Interviews

Consequences of a breach

by Mark Rowe

Chris Butler, Lead Principal Consultant, at the IT, business continuity, cloud, resilience and data protection services company Sungard Availability Services, offers five significant consequences of a cyber security breach.

The year 2021 has seen a marked upturn in the volume, creativity and audacity of cyber-attacks, fraud efforts and major data breaches. Over the past 12 months the UK’s official National Cyber Security Centre (NCSC) has handled an unprecedented 777 incidents – a rise from 723 last year and an average of 643 since launching in 2016, according to its Annual Review.

We regularly see cyber-attacks hurt big businesses and test customer trust, but they’re not typically an extinction-level event, and many overcome them given time. For small businesses, however, the likelihood of some type of cyber incident is just as high, if not higher and their chances of making a full recovery are considerably slimmer. Each organisation is unique in terms of the impact of a breach, dependant on the timing and duration and the industry in which it operates. For example, a data breach may have more pronounced consequences for the financial sector than, say, in manufacturing. With increasing sophistication of attacks, it is getting harder to mitigate risk. As we head into 2022, organisations of all sizes and from all industries must evaluate their own security posture. We’ve pulled together a list of the five most significant consequences of a cyber security breach to show why.

1)Reputational damage

Loss of customer and stakeholder trust can be the most harmful impact of cybercrime, since the overwhelming majority of people would not do business with a company that had been breached, especially if it failed to protect its customers’ data. This can translate directly into a loss of business, as well as devaluation of the brand you’ve worked so hard to build.

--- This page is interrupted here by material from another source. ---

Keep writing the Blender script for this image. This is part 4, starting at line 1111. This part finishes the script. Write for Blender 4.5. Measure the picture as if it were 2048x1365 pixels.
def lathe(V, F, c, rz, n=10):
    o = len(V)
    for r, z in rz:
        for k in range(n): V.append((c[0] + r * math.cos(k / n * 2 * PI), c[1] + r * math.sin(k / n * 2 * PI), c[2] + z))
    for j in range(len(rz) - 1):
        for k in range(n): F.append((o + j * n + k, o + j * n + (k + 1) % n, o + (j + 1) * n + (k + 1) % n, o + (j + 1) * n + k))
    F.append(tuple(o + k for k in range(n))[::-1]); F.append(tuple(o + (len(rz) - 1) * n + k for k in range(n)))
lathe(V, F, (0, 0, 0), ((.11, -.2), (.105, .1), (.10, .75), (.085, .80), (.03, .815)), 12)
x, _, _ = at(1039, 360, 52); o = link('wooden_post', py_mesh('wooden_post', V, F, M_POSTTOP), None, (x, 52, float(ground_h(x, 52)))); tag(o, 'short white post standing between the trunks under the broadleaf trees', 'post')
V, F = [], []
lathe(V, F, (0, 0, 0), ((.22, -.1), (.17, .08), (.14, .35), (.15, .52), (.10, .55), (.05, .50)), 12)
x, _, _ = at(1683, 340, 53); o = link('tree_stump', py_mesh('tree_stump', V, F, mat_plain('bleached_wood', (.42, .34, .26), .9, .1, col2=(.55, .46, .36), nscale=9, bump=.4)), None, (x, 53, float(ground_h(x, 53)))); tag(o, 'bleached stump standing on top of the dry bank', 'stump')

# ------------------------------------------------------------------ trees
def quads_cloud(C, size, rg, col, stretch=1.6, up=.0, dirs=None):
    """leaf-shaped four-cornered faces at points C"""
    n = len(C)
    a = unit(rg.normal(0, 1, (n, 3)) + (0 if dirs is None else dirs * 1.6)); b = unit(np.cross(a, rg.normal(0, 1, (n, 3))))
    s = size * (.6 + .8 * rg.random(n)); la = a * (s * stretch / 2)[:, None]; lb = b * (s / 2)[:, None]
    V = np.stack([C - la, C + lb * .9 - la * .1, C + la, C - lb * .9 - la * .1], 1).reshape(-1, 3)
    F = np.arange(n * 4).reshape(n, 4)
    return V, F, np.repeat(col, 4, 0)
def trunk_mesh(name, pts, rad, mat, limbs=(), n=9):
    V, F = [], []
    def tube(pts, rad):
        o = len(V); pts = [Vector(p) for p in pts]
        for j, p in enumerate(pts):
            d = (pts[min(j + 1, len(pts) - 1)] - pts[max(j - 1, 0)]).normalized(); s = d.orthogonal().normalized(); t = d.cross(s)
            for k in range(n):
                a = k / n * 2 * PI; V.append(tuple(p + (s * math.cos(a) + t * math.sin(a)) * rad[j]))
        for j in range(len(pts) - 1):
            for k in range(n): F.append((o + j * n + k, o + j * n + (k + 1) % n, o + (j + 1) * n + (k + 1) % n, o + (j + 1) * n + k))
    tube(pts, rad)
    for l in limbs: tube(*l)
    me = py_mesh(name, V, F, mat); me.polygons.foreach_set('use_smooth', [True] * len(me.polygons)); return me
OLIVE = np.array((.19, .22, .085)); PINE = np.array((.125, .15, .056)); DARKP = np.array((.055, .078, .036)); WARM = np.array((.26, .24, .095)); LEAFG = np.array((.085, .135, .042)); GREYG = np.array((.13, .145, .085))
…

Although on a case-by-case basis it’s difficult to quantify the erosion of reputation due to a data breach, according to one industry insider, “we see a 60pc failure rate among SMBs after a company discloses a breach within six to 12 months, partly due to confidence issues and partly due to recovery challenges.”

2)Theft

While a cyber-raid on a big-name bank may net the attacker a sizeable haul, smaller businesses’ defences are typically less sophisticated and easier to penetrate, making them a softer target. Cyber-enabled fraud leads to monetary losses, but stolen data can be worth far more to hackers, especially when sold on the Dark Web. A recent report found that the average price for commercially traded logins on the Dark Web was a ‘modest’ $15.43; when it came to domain administrator accounts that give access to internal business networks, (typically sold by auction because of their value to hackers), the price spiked to an average of $3,139 and, in select cases, reached an eye-popping price of $120,000. Intellectual property theft may be equally damaging, with companies losing years of effort and research and development investment in trade secrets or copyrighted material – and their competitive advantage.

3)Financial losses

Cybercrime costs small businesses disproportionately more than big businesses when adjusted for organisational size. For a large corporation, the financial impact of a breach may run into the millions, but at their scale, the monetary implications are barely a blip on the radar. According to the latest IBM report, data breach costs rose from $3.86 million to $4.24 million in 2021, the highest average total cost in the history of its reports. Even more troubling is that there is further evidence to suggest the longer a breach remains undetected, the higher its financial impact.

4)Fines

As if direct financial losses weren’t punishment enough, there is the prospect of monetary penalties for businesses that fail to comply with data protection legislation. In May 2018, the General Data Protection Regulation or GDPR went into effect in the EU. The enforcement powers associated with the law are significant. Reports show that fines for violations can reach up to 20 million Euros or 4% of a firm’s global annual revenue, per violation, whichever is larger. In 2020 European data agencies issued $193 million (159 million euros) in fines in 2020 for violations of the General Data Protection Regulation where the single highest penalty imposed was a $57 million fine French authorities issued to Google.

5)Below-the-surface costs

In addition to the economic costs of incident response, there are several intangible costs that can continue to blight a business long after the event itself. The impact of operational disruption tends to be woefully underestimated – especially among firms that have little in the way of formal business resilience and continuity strategies – and small organisations that already struggle to manage cash flow may face crippling rises in insurance premiums or see an increased cost to raise debt.

Have a cyber incident response and recovery plan

Cyber security and cyber incident recovery aren’t an IT problem, rather a business imperative. Adopting a comprehensive security strategy today will ensure an organisation avoids having to shut up shop if hackers strike.

Traditional disaster recovery plans, which were developed for physical disaster events such as a fire or flood, or technology infrastructure disasters like a data centre outage or power cut, are not sufficient to support the recovery process after an organisation suffers a cyber-attack. Instead, a specific cyber incident response needs to be implemented, that puts in place a clear identification process, an immediate safeguarding reaction, and a data recovery process that works quickly and effectively. This is the only way for companies to overcome the significant consequences of a cyber security breach.